Research >> Economics
Philadelphia NonManufacturing Activity continued to expand in November
|
Respondents to this month’s Nonmanufacturing Business Outlook Survey reported that regional nonmanufacturing activity continued to expand, but with a slowing in the pace of growth. The indexes for current firm-level activity and sales/revenues fell but remained positive, while the index for new orders rose. The index for full-time employment also rose. The survey responses indicated overall price increases for inputs and flat prices for the respondents’ own products and services. The respondents remained optimistic about activity over the next six months.
Firms Report a Continuation in Growth
The index for general activity at the firm level edged down from 24.7 in October to 16.4 in November (see Chart).

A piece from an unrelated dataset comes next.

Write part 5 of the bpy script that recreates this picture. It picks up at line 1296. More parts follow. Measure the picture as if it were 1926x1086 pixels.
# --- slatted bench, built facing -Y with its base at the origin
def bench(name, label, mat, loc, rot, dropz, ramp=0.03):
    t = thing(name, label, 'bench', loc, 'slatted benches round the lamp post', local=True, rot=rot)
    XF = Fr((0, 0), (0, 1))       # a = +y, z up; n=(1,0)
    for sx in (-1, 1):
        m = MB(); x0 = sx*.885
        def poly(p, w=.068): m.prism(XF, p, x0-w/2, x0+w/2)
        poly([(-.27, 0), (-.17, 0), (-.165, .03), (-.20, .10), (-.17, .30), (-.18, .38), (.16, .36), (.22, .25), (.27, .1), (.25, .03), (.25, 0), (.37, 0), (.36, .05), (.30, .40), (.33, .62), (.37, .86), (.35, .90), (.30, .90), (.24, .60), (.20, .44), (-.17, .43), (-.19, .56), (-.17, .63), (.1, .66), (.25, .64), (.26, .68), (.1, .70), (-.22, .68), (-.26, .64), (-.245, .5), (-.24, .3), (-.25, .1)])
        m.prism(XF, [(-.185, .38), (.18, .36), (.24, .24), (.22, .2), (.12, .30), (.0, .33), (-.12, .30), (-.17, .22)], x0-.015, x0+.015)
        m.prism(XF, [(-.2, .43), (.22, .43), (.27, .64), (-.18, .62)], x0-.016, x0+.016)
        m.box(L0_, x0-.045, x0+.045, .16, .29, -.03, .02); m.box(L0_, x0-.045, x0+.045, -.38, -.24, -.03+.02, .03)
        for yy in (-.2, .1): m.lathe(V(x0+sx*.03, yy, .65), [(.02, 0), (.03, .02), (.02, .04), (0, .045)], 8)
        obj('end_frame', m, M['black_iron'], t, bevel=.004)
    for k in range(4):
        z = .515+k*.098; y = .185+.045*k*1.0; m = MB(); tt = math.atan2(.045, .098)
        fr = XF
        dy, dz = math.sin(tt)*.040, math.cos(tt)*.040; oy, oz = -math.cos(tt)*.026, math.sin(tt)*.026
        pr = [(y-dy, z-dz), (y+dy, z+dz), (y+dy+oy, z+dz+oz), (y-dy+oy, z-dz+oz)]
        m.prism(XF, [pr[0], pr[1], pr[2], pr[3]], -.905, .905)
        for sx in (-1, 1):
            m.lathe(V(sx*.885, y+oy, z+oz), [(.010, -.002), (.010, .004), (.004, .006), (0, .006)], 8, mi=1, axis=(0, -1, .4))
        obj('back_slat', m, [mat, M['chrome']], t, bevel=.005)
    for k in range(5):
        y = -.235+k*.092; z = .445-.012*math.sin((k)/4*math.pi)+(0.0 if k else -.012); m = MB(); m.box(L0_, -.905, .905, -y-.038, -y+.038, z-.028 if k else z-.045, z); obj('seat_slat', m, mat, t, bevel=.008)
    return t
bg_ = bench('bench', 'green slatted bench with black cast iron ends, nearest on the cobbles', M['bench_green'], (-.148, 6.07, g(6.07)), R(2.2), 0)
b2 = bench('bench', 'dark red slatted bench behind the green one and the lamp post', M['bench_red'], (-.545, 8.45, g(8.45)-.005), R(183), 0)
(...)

Although this index has declined for three consecutive months, it remained positive. Nearly 39 percent of the firms reported increases in activity this month, compared with 22 percent that reported a decrease in activity. The regional activity index also remained positive but fell 13 points to 19.3. This is the lowest reading for this indicator this year.
Other indicators for current activity suggest slower sales/revenues growth but an improvement in the pace of new orders. The sales/revenues index fell from 25.5 in October to 15.8 in November. More than 38 percent of the firms indicated higher sales/revenues, down from 48 percent in the prior month, while 22 percent of the firms reported a decrease, the same as the prior month. The new orders index rose 5 points to 16.5 in November. Nearly 35 percent of the firms indicated increases in new orders, up from 28 percent in the prior month, and 18 percent reported decreases.

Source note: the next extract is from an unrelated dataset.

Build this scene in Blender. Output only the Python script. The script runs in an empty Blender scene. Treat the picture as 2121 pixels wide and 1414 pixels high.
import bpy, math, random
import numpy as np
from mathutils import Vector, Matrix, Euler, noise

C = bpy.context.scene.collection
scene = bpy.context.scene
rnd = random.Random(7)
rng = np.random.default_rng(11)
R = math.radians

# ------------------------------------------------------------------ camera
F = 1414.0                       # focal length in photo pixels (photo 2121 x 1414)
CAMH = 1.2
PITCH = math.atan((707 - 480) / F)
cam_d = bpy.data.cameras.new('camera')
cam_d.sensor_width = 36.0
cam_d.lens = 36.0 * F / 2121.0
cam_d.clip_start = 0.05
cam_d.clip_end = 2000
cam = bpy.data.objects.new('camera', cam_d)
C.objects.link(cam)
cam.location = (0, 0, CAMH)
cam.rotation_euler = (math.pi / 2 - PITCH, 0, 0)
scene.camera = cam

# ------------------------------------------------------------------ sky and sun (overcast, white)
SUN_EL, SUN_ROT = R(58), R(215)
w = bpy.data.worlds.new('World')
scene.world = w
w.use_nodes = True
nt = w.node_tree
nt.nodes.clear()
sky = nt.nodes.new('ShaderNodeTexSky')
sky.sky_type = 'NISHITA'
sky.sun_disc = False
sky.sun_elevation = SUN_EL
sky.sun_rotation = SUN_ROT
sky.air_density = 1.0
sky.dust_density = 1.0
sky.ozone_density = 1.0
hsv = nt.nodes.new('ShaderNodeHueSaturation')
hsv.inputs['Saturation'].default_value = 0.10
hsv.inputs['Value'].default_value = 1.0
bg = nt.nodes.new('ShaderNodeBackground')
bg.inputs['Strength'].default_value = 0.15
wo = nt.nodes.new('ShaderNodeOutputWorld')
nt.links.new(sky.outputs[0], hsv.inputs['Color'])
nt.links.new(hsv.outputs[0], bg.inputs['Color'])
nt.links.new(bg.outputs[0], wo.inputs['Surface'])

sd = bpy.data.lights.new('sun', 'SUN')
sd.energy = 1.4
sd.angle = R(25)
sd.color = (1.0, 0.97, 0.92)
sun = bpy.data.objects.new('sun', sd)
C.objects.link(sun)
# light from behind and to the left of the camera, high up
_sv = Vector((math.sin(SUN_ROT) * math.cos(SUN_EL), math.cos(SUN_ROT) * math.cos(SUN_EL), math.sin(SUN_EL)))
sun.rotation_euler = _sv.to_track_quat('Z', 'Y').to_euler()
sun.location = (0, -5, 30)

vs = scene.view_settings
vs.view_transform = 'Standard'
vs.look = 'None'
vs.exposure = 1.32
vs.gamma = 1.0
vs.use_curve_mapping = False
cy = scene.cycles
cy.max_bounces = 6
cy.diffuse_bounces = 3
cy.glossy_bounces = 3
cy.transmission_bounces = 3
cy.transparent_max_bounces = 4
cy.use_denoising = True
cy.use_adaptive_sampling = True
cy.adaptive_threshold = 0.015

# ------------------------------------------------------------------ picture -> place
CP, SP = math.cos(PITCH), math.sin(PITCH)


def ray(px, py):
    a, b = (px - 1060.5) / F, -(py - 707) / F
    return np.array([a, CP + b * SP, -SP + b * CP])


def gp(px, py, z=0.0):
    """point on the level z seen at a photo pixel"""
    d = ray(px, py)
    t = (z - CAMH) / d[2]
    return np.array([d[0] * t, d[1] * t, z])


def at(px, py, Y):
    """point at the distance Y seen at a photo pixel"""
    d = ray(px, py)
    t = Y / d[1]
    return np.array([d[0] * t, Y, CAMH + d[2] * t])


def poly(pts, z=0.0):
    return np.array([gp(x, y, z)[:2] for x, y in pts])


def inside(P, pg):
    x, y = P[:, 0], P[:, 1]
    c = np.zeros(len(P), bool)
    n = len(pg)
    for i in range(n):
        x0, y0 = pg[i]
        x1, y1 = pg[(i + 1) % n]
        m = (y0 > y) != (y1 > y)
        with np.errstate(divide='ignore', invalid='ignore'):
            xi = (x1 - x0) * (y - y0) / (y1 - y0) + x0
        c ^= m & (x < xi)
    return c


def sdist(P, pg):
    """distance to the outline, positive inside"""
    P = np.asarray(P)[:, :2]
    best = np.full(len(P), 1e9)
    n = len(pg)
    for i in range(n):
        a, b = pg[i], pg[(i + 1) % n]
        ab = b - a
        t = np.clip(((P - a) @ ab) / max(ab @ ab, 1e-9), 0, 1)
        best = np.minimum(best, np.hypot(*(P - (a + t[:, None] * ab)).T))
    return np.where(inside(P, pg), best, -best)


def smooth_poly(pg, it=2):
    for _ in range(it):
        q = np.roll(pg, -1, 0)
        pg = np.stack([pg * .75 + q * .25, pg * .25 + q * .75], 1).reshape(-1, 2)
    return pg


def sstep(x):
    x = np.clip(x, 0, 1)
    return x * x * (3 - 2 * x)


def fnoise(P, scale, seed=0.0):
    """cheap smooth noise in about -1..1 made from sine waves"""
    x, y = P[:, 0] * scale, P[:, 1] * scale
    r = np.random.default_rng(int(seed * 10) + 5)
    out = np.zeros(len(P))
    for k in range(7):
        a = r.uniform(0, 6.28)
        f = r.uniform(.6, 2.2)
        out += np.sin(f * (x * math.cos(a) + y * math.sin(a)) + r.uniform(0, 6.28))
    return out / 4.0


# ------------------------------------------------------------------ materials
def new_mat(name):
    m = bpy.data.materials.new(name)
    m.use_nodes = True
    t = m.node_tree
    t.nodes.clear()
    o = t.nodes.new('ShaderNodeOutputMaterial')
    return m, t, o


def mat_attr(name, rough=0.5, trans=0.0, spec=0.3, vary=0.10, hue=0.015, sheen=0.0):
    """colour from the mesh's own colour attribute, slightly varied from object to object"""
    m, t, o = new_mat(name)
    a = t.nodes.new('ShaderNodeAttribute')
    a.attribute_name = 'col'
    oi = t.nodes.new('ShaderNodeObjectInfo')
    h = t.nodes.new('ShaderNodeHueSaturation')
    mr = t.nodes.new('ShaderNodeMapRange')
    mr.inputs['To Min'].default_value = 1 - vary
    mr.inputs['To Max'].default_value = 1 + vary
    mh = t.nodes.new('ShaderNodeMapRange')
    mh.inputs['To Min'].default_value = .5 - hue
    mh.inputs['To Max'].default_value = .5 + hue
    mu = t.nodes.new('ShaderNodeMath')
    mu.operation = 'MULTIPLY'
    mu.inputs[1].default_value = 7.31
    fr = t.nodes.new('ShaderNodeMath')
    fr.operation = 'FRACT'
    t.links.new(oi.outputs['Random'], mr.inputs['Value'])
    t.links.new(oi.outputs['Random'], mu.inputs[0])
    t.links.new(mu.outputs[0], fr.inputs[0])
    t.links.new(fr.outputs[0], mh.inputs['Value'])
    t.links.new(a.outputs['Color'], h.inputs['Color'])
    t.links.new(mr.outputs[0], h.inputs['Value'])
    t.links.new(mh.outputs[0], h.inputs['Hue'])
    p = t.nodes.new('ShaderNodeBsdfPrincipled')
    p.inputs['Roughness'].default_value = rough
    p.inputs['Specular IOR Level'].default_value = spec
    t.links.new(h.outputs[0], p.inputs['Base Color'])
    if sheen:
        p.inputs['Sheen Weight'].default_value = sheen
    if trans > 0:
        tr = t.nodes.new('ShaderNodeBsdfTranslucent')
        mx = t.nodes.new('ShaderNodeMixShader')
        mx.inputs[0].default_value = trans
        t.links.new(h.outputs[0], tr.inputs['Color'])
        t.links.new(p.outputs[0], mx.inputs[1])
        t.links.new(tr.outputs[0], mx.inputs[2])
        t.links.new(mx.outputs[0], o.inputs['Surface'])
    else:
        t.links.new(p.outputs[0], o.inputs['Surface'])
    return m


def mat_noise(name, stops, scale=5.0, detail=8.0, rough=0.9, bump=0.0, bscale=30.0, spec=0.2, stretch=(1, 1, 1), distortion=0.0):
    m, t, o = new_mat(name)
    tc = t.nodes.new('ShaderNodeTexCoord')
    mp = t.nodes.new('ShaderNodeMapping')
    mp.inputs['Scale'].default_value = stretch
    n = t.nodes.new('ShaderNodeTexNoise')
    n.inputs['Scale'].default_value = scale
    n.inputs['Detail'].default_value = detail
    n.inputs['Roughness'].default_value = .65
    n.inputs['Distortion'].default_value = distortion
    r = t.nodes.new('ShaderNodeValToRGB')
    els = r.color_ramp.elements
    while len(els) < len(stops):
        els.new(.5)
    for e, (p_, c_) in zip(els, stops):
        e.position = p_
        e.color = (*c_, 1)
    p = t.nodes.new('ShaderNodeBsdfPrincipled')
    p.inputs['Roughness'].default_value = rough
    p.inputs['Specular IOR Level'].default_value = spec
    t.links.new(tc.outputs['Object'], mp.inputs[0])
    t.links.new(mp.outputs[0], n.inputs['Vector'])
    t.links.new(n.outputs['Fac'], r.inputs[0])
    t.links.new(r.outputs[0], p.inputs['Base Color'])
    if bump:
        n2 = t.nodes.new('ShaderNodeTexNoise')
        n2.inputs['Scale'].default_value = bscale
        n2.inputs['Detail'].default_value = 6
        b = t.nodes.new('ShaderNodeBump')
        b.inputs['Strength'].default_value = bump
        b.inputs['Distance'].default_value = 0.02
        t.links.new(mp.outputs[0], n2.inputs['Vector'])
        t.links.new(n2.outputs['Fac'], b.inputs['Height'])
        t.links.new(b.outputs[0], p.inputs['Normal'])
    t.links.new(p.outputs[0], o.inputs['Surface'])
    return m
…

Indicators for Employment Improve
The indicators of labor demand in the survey showed a general improvement in November. The index for full-time employment rose 4 points to 21.5, its highest reading since April. Almost 30 percent of the firms reported an increase in full-time employment, while 8 percent reported a decrease. Although the part-time employment indicator fell 4 points to 10.8, the average workweek index rose from 10.6 in October to 18.8 in November. The wage and benefit costs indicator increased 3 points to 43.4, with 46 percent of the firms reporting increases this month compared with 3 percent reporting decreases.
Firms Report Little Change in Prices Received
Firms reported increases in the prices paid for inputs and little change in prices received for their own products and services in November. The prices paid index fell 5 points but remained positive at 23.2. Nearly 25 percent of the firms reported increases in prices paid, while only 2 percent reported decreases. The prices received index fell to a near-zero value, with 68 percent of the respondents reporting no change and a roughly equal percentage reporting increases and decreases (8 percent).
Expectations for Near-Term Inflation Fall
In this month’s special questions, firms were asked to forecast the changes in the prices of their own products and services and for U.S. consumers over the next four quarters (see Special Questions). The median forecast was for an increase in their own prices of 2.0 percent, down slightly from 2.2 percent when the same question was last asked in August. Firms expect their employee compensation costs (wages plus benefits on a per employee basis) to rise at a 3.0 percent pace over the next year. When firms were asked about the average rate of inflation for U.S. consumers over the next year, the median response was 2.0 percent, down from 2.9 percent in August. The firms also provided a 10-year inflation forecast, and the median remained at 3.0 percent.
Firms Expect Growth to Continue
The respondents to this month’s survey remained optimistic in their outlook over the next six months. The diffusion index for future activity at the firm level rose 5 points to 42.8 (see Chart). Nonetheless, this indicator remained below its historical average (49.7) and has clearly retreated from a peak of 68 in January. Nearly 54 percent of the firms expect increases in activity at their firms over the next six months, while 11 percent expect a decline. The future regional activity index fell 12 points to 31.3.
Summary
Results from this month’s Nonmanufacturing Business Outlook Survey suggest continued business expansion. The indicators for firm-level general activity and sales/revenues edged down, while the indicator for new orders rose. Firms also reported increases in full-time employment and higher input prices. Forecasts for the next six months remain optimistic.